◆ EXERCISE TASK ◆
Copy each line exactly. Leave nothing out.

◆ SUPPLIED DATA ◆
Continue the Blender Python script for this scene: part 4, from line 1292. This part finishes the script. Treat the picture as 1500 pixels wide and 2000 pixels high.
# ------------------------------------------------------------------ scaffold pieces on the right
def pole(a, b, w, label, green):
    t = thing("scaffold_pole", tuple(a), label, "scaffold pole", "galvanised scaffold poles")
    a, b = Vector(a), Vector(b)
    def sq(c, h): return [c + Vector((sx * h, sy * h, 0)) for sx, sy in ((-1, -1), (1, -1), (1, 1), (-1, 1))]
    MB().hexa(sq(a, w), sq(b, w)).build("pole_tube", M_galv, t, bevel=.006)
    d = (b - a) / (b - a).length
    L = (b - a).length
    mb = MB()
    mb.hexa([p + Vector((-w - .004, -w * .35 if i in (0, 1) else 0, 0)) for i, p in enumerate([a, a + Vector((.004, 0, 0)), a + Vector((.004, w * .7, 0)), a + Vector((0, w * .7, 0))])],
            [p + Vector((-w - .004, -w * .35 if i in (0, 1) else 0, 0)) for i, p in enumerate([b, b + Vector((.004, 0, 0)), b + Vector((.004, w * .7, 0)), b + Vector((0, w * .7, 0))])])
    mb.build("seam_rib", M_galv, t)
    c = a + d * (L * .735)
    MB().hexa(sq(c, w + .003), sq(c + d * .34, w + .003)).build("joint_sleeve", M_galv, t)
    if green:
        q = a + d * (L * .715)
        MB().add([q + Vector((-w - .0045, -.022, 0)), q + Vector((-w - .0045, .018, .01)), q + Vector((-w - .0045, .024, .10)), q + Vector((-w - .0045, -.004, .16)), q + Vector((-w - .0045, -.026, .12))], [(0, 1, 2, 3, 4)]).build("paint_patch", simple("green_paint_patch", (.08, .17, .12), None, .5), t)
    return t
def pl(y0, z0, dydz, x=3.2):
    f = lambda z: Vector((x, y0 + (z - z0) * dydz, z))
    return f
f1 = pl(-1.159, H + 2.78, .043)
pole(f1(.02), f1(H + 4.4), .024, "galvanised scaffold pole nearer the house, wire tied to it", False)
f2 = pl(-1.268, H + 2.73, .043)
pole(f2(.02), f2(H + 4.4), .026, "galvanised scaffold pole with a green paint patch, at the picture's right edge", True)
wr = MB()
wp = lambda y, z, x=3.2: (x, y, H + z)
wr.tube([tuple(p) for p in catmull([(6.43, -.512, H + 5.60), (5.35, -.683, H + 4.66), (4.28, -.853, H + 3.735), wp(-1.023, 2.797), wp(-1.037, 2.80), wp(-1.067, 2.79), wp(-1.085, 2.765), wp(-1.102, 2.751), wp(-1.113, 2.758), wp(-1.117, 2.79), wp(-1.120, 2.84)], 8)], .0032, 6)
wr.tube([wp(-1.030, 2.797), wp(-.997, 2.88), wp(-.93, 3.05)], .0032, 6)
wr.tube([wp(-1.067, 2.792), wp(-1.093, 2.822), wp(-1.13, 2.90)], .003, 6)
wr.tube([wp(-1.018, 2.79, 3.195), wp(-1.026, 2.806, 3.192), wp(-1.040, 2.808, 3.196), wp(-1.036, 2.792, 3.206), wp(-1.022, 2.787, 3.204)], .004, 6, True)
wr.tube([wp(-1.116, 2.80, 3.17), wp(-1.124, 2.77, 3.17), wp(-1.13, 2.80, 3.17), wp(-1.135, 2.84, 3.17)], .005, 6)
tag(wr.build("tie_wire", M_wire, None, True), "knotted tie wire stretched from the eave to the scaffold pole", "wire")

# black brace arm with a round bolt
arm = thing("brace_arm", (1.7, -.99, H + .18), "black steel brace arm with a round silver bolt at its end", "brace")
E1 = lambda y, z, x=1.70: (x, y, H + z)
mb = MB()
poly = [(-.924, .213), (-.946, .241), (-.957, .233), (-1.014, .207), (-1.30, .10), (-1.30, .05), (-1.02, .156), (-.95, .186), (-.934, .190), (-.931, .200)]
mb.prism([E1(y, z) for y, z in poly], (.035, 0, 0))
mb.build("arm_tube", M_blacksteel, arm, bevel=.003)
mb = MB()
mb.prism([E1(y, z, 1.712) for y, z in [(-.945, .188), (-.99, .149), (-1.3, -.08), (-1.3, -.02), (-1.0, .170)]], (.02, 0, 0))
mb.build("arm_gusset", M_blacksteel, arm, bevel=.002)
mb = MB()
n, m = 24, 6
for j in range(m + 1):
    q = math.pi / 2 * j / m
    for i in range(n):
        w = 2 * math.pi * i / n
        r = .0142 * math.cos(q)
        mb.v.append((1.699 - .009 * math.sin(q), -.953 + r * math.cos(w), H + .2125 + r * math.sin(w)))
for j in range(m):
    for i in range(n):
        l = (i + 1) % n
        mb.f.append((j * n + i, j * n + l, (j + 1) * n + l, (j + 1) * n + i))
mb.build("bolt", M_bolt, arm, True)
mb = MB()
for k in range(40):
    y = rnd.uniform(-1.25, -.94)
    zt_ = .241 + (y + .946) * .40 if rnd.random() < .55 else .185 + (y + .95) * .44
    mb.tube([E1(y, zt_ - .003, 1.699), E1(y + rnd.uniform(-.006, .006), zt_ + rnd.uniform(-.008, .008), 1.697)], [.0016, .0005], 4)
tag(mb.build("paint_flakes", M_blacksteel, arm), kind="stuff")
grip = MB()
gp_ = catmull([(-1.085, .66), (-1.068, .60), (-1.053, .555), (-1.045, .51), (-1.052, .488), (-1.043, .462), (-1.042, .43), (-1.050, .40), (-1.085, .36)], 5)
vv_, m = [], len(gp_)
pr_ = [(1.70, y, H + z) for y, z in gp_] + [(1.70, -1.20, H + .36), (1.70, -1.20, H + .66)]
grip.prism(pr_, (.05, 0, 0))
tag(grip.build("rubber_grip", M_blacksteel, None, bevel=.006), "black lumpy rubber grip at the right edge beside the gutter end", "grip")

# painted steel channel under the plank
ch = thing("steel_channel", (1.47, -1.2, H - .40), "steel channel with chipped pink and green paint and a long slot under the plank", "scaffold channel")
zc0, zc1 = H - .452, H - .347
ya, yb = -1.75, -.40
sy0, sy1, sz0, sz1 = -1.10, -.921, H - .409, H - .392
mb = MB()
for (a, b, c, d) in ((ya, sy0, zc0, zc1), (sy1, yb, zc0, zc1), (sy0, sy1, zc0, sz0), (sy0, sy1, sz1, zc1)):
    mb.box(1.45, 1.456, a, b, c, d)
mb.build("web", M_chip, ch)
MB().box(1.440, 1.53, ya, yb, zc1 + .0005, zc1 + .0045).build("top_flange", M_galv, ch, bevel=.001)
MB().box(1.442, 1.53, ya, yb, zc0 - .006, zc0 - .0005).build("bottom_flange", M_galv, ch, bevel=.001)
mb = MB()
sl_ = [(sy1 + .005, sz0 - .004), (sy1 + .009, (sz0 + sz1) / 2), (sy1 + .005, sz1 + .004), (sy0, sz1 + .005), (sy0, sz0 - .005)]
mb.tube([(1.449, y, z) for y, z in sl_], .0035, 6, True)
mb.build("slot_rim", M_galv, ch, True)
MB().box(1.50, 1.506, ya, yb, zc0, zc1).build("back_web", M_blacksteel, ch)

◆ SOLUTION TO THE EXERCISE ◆
Continue the Blender Python script for this scene: part 4, from line 1292. This part finishes the script. Treat the picture as 1500 pixels wide and 2000 pixels high.
# ------------------------------------------------------------------ scaffold pieces on the right
def pole(a, b, w, label, green):
    t = thing("scaffold_pole", tuple(a), label, "scaffold pole", "galvanised scaffold poles")
    a, b = Vector(a), Vector(b)
    def sq(c, h): return [c + Vector((sx * h, sy * h, 0)) for sx, sy in ((-1, -1), (1, -1), (1, 1), (-1, 1))]
    MB().hexa(sq(a, w), sq(b, w)).build("pole_tube", M_galv, t, bevel=.006)
    d = (b - a) / (b - a).length
    L = (b - a).length
    mb = MB()
    mb.hexa([p + Vector((-w - .004, -w * .35 if i in (0, 1) else 0, 0)) for i, p in enumerate([a, a + Vector((.004, 0, 0)), a + Vector((.004, w * .7, 0)), a + Vector((0, w * .7, 0))])],
            [p + Vector((-w - .004, -w * .35 if i in (0, 1) else 0, 0)) for i, p in enumerate([b, b + Vector((.004, 0, 0)), b + Vector((.004, w * .7, 0)), b + Vector((0, w * .7, 0))])])
    mb.build("seam_rib", M_galv, t)
    c = a + d * (L * .735)
    MB().hexa(sq(c, w + .003), sq(c + d * .34, w + .003)).build("joint_sleeve", M_galv, t)
    if green:
        q = a + d * (L * .715)
        MB().add([q + Vector((-w - .0045, -.022, 0)), q + Vector((-w - .0045, .018, .01)), q + Vector((-w - .0045, .024, .10)), q + Vector((-w - .0045, -.004, .16)), q + Vector((-w - .0045, -.026, .12))], [(0, 1, 2, 3, 4)]).build("paint_patch", simple("green_paint_patch", (.08, .17, .12), None, .5), t)
    return t
def pl(y0, z0, dydz, x=3.2):
    f = lambda z: Vector((x, y0 + (z - z0) * dydz, z))
    return f
f1 = pl(-1.159, H + 2.78, .043)
pole(f1(.02), f1(H + 4.4), .024, "galvanised scaffold pole nearer the house, wire tied to it", False)
f2 = pl(-1.268, H + 2.73, .043)
pole(f2(.02), f2(H + 4.4), .026, "galvanised scaffold pole with a green paint patch, at the picture's right edge", True)
wr = MB()
wp = lambda y, z, x=3.2: (x, y, H + z)
wr.tube([tuple(p) for p in catmull([(6.43, -.512, H + 5.60), (5.35, -.683, H + 4.66), (4.28, -.853, H + 3.735), wp(-1.023, 2.797), wp(-1.037, 2.80), wp(-1.067, 2.79), wp(-1.085, 2.765), wp(-1.102, 2.751), wp(-1.113, 2.758), wp(-1.117, 2.79), wp(-1.120, 2.84)], 8)], .0032, 6)
wr.tube([wp(-1.030, 2.797), wp(-.997, 2.88), wp(-.93, 3.05)], .0032, 6)
wr.tube([wp(-1.067, 2.792), wp(-1.093, 2.822), wp(-1.13, 2.90)], .003, 6)
wr.tube([wp(-1.018, 2.79, 3.195), wp(-1.026, 2.806, 3.192), wp(-1.040, 2.808, 3.196), wp(-1.036, 2.792, 3.206), wp(-1.022, 2.787, 3.204)], .004, 6, True)
wr.tube([wp(-1.116, 2.80, 3.17), wp(-1.124, 2.77, 3.17), wp(-1.13, 2.80, 3.17), wp(-1.135, 2.84, 3.17)], .005, 6)
tag(wr.build("tie_wire", M_wire, None, True), "knotted tie wire stretched from the eave to the scaffold pole", "wire")

# black brace arm with a round bolt
arm = thing("brace_arm", (1.7, -.99, H + .18), "black steel brace arm with a round silver bolt at its end", "brace")
E1 = lambda y, z, x=1.70: (x, y, H + z)
mb = MB()
poly = [(-.924, .213), (-.946, .241), (-.957, .233), (-1.014, .207), (-1.30, .10), (-1.30, .05), (-1.02, .156), (-.95, .186), (-.934, .190), (-.931, .200)]
mb.prism([E1(y, z) for y, z in poly], (.035, 0, 0))
mb.build("arm_tube", M_blacksteel, arm, bevel=.003)
mb = MB()
mb.prism([E1(y, z, 1.712) for y, z in [(-.945, .188), (-.99, .149), (-1.3, -.08), (-1.3, -.02), (-1.0, .170)]], (.02, 0, 0))
mb.build("arm_gusset", M_blacksteel, arm, bevel=.002)
mb = MB()
n, m = 24, 6
for j in range(m + 1):
    q = math.pi / 2 * j / m
    for i in range(n):
        w = 2 * math.pi * i / n
        r = .0142 * math.cos(q)
        mb.v.append((1.699 - .009 * math.sin(q), -.953 + r * math.cos(w), H + .2125 + r * math.sin(w)))
for j in range(m):
    for i in range(n):
        l = (i + 1) % n
        mb.f.append((j * n + i, j * n + l, (j + 1) * n + l, (j + 1) * n + i))
mb.build("bolt", M_bolt, arm, True)
mb = MB()
for k in range(40):
    y = rnd.uniform(-1.25, -.94)
    zt_ = .241 + (y + .946) * .40 if rnd.random() < .55 else .185 + (y + .95) * .44
    mb.tube([E1(y, zt_ - .003, 1.699), E1(y + rnd.uniform(-.006, .006), zt_ + rnd.uniform(-.008, .008), 1.697)], [.0016, .0005], 4)
tag(mb.build("paint_flakes", M_blacksteel, arm), kind="stuff")
grip = MB()
gp_ = catmull([(-1.085, .66), (-1.068, .60), (-1.053, .555), (-1.045, .51), (-1.052, .488), (-1.043, .462), (-1.042, .43), (-1.050, .40), (-1.085, .36)], 5)
vv_, m = [], len(gp_)
pr_ = [(1.70, y, H + z) for y, z in gp_] + [(1.70, -1.20, H + .36), (1.70, -1.20, H + .66)]
grip.prism(pr_, (.05, 0, 0))
tag(grip.build("rubber_grip", M_blacksteel, None, bevel=.006), "black lumpy rubber grip at the right edge beside the gutter end", "grip")

# painted steel channel under the plank
ch = thing("steel_channel", (1.47, -1.2, H - .40), "steel channel with chipped pink and green paint and a long slot under the plank", "scaffold channel")
zc0, zc1 = H - .452, H - .347
ya, yb = -1.75, -.40
sy0, sy1, sz0, sz1 = -1.10, -.921, H - .409, H - .392
mb = MB()
for (a, b, c, d) in ((ya, sy0, zc0, zc1), (sy1, yb, zc0, zc1), (sy0, sy1, zc0, sz0), (sy0, sy1, sz1, zc1)):
    mb.box(1.45, 1.456, a, b, c, d)
mb.build("web", M_chip, ch)
MB().box(1.440, 1.53, ya, yb, zc1 + .0005, zc1 + .0045).build("top_flange", M_galv, ch, bevel=.001)
MB().box(1.442, 1.53, ya, yb, zc0 - .006, zc0 - .0005).build("bottom_flange", M_galv, ch, bevel=.001)
mb = MB()
sl_ = [(sy1 + .005, sz0 - .004), (sy1 + .009, (sz0 + sz1) / 2), (sy1 + .005, sz1 + .004), (sy0, sz1 + .005), (sy0, sz0 - .005)]
mb.tube([(1.449, y, z) for y, z in sl_], .0035, 6, True)
mb.build("slot_rim", M_galv, ch, True)
MB().box(1.50, 1.506, ya, yb, zc0, zc1).build("back_web", M_blacksteel, ch)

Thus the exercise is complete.